[Cryptography] Voynich Solution Claimed

Phillip Hallam-Baker phill at hallambaker.com
Fri May 17 10:07:08 EDT 2019

On Fri, May 17, 2019 at 1:38 AM Ray Dillinger <bear at sonic.net> wrote:

> On Wed, 2019-05-15 at 13:17 -0400, Jim Windle wrote:
> > New claim about the Voynich manuscript.
> >
> >
> https://phys.org/news/2019-05-bristol-academic-voynich-code-century-old.html
> I don't even know, at this point, whether the world is better or worse
> because that manuscript exists.
> On the plus side, I like mystery.  I like the feeling that we don't
> know enough to interpret, or that there may still be things to
> discover, or that this may be an account, or a manual, or something,
> that brings a voice otherwise unheard to light.  I like the way it
> occasionally stirs interest in classical cryptography, in medievalism,
> in linguistics, in the study of orthography and ancient alphabets and
> languages.  I like that there are mysteries people try to solve, and
> worthy bodies of knowledge that are, in part, preserved by those
> efforts.
> On the minus side, I'm pretty much convinced that the markings in the
> Voynich ms. do not correspond to language.  They are not a writing
> system and those are not sentences.  The very premise of this mystery
> is false.  If I had my best guess, I'd say it's about an 80/19/1 split
> favoring 'medieval fraud' over 'asemic writing' and both of those, by a
> wide margin, over 'actual language and writing system.'  If it were a
> specimen of something real, then it would not be the only specimen.  If
> we find something else in the same 'language' we could start to think
> about it, but as long as it's a sample of one, we have to admit
> possibilities like fraud which can plausibly produce a sample of one.
> And given that opinion, I find the world a worse place because it
> raises false hopes and inspires people to waste time.

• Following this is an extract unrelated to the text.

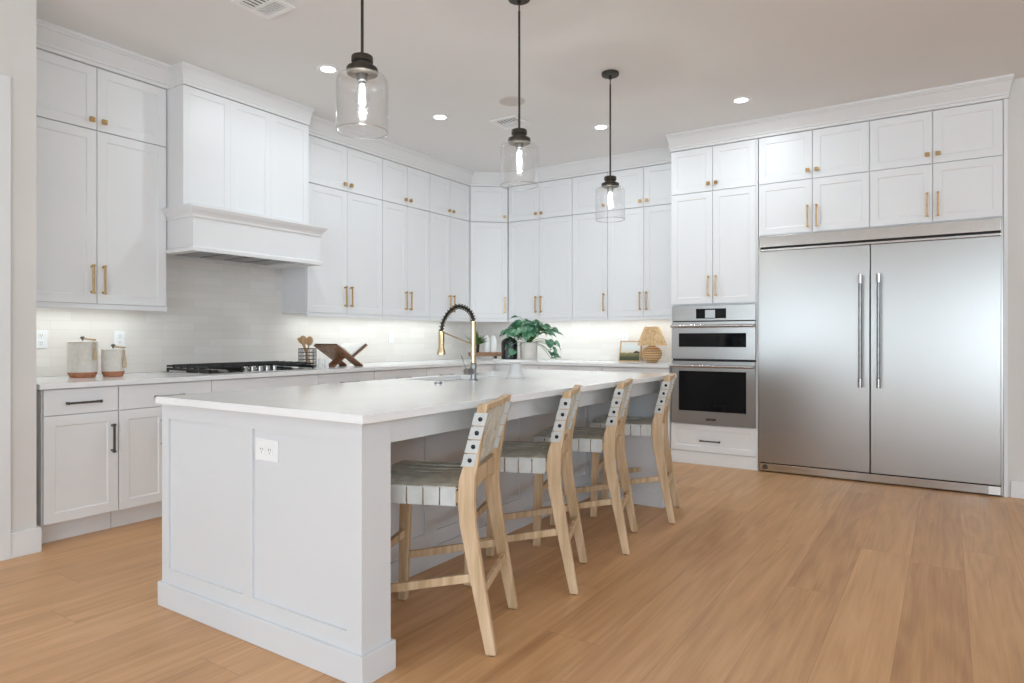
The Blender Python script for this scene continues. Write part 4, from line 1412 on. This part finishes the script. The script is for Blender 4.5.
for rt, fw, z, sz in stems:
    b = V(0, 0, .09); p = RT * rt + FW * fw + V(0, 0, z)
    ctrl = V(p.x * .45, p.y * .45, max(z, .10) + .03)
    pts = []
    for k in range(6):
        f = k / 5
        pts.append(b * (1 - f) ** 2 + ctrl * 2 * f * (1 - f) + p * f * f)
    tube(bms, pts, .0016, 5)
    d = V(p.x, p.y, 0).normalized() * .8 + V(0, 0, rnd.uniform(-.9, .1)) + V(rnd.uniform(-.4, .4), rnd.uniform(-.4, .4), 0)
    leaf(p, d, sz, .4)
st = obj('stems', bms, M_herb, t, smooth=True)
lf = obj('foliage', bml, M_leaf, t, smooth=False)

# ------------------------------------------------------------------ lamp and picture
t = thing('table_lamp', 'small round wicker table lamp with pleated tan shade', 'lamp', (-2.568, 6.545, .9175))
M_wick = mat('wicker', (.4, .25, .12), .75)
N, L, b = nodes(M_wick)
tc = N.new('ShaderNodeTexCoord'); wv = N.new('ShaderNodeTexWave'); wv.bands_direction = 'Z'; wv.inputs['Scale'].default_value = 13; wv.inputs['Distortion'].default_value = 1.5
cr = N.new('ShaderNodeValToRGB'); cr.color_ramp.elements[0].color = (.30, .17, .07, 1); cr.color_ramp.elements[1].color = (.68, .46, .24, 1)
L.new(tc.outputs['Object'], wv.inputs[0]); L.new(wv.outputs[0], cr.inputs[0]); L.new(cr.outputs[0], b.inputs['Base Color'])
bm = NB(); prof = [(.055, 0)] + [(.101 * math.sin(a), .088 - .088 * math.cos(a)) for a in [R(35 + k * 10) for k in range(13)]] + [(.02, .178)]
n = 48
rings = []
for r, h in prof:
    rings.append([bm.verts.new(V((r + (.0025 if k % 2 and .06 < r else 0)) * math.cos(2 * PI * k / n), (r + (.0025 if k % 2 and .06 < r else 0)) * math.sin(2 * PI * k / n), h)) for k in range(n)])
for a_, b_ in zip(rings, rings[1:]):
    for k in range(n): bm.faces.new([a_[k], a_[(k + 1) % n], b_[(k + 1) % n], b_[k]])
bm.faces.new(rings[0][::-1]); bm.faces.new(rings[-1])
obj('wicker_base', bm, M_wick, t, smooth=True, ang=80)
bm = NB(); tube(bm, [(0, 0, .178), (0, 0, .30)], .006, 10); obj('neck', bm, M_brass, t)
M_shade = noise_tint(mat('raffia_shade', (.6, .42, .24), .8), (.60, .40, .20), (.76, .56, .33), ns=30)
bm = NB(); n = 56
def sring(r, z, amp): return [bm.verts.new(V((r + amp * (k % 2)) * math.cos(2 * PI * k / n), (r + amp * (k % 2)) * math.sin(2 * PI * k / n), z)) for k in range(n)]
A_, B_, C_, D_ = sring(.142, .178, .011), sring(.072, .372, .005), sring(.070, .372, .005), sring(.140, .178, .011)
for p, q in ((A_, B_), (B_, C_), (C_, D_), (D_, A_)):
    for k in range(n): bm.faces.new([p[k], p[(k + 1) % n], q[(k + 1) % n], q[k]])
obj('pleated_shade', bm, M_shade, t)

M_art = mat('landscape_print', (.5, .5, .5), .6)
N, L, b = nodes(M_art)
tc = N.new('ShaderNodeTexCoord'); sep = N.new('ShaderNodeSeparateXYZ'); L.new(tc.outputs['Object'], sep.inputs[0])
nz = N.new('ShaderNodeTexNoise'); nz.inputs['Scale'].default_value = 18; nz.inputs['Detail'].default_value = 5; L.new(tc.outputs['Object'], nz.inputs[0])
ad = N.new('ShaderNodeMath'); ad.operation = 'MULTIPLY_ADD'; L.new(nz.outputs[0], ad.inputs[0]); ad.inputs[1].default_value = .045; L.new(sep.outputs[2], ad.inputs[2])
mr = N.new('ShaderNodeMapRange'); mr.inputs[1].default_value = .02; mr.inputs[2].default_value = .25; L.new(ad.outputs[0], mr.inputs[0])
cr = N.new('ShaderNodeValToRGB'); e = cr.color_ramp.elements
e[0].position = 0; e[0].color = (.03, .04, .015, 1); e[1].position = 1; e[1].color = (.62, .60, .55, 1)
for p, c in ((.2, (.05, .06, .025, 1)), (.33, (.16, .14, .06, 1)), (.42, (.24, .20, .10, 1)), (.46, (.55, .50, .42, 1)), (.7, (.55, .60, .62, 1))):
    q = e.new(p); q.color = c
L.new(mr.outputs[0], cr.inputs[0]); L.new(cr.outputs[0], b.inputs['Base Color'])
t = thing('picture_frame', 'small framed landscape leaning on the wall left of the wicker lamp', 'picture', (-2.868, 6.655, .918))
t.rotation_euler = (R(-14), 0, 0)
w, h = .125, .228
bm = NB()
for a in ((-w, -w + .010, 0, h), (w - .010, w, 0, h), (-w + .010, w - .010, 0, .010), (-w + .010, w - .010, h - .010, h)): bx(bm, a[0], a[1], -.009, .009, a[2], a[3])
obj('frame', bm, M_oaklight, t)
bm = NB(); bx(bm, -w + .0105, w - .0105, -.003, .005, .0105, h - .0105); obj('print', bm, M_art, t)
bm = NB(); prism(bm, [(.03, .0952), (.058, .115), (.075, .118), (.10, .108), (.1105, .104), (.1105, .0952)], 'y', -.0042, -.0032); obj('painted_barn', bm, M_dark, t)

At the time it was written, alchemy and divination were considered valid
modes of scientific inquiry.

I rather suspect that the work is asemic writing produced by a skryer,
quite probably under the influence of some drug.

There are few examples of that type of work that have survived which is
hardly surprising as possession would be dangerous and could easily end up
with the owner on a bonfire along with the book. We do not at this point
know if John Dee actually owned the Voynich manuscript as Voynich himself
believed but we do know that he owned at least one book of this type and
that he employed a skryer.

The manuscript itself suggests that it was written by someone who had been
trained in or was at least familiar with calligraphy. That is probably why
it survived. Most examples of the form would be produced very quickly in a
trance like state. This one is the opposite. It clearly took considerable
time and investment to create. Parchment was expensive. But some of the
illustrations appear to have been produced by a child and there is evidence
of many hands.

i think the most likely explanation for Vonyich is the same as the unsolved
Beale ciphers: Gibberish produced to make money.

I suspect that the author-group discovered that they could sell works of
divination to some patron and the more complex, the higher the price. So
they started making increasingly elaborate illustrations and decorated them
with fake texts. At some point, the collection grew to the point that it
was compiled into the current folio which has survived because it is pretty.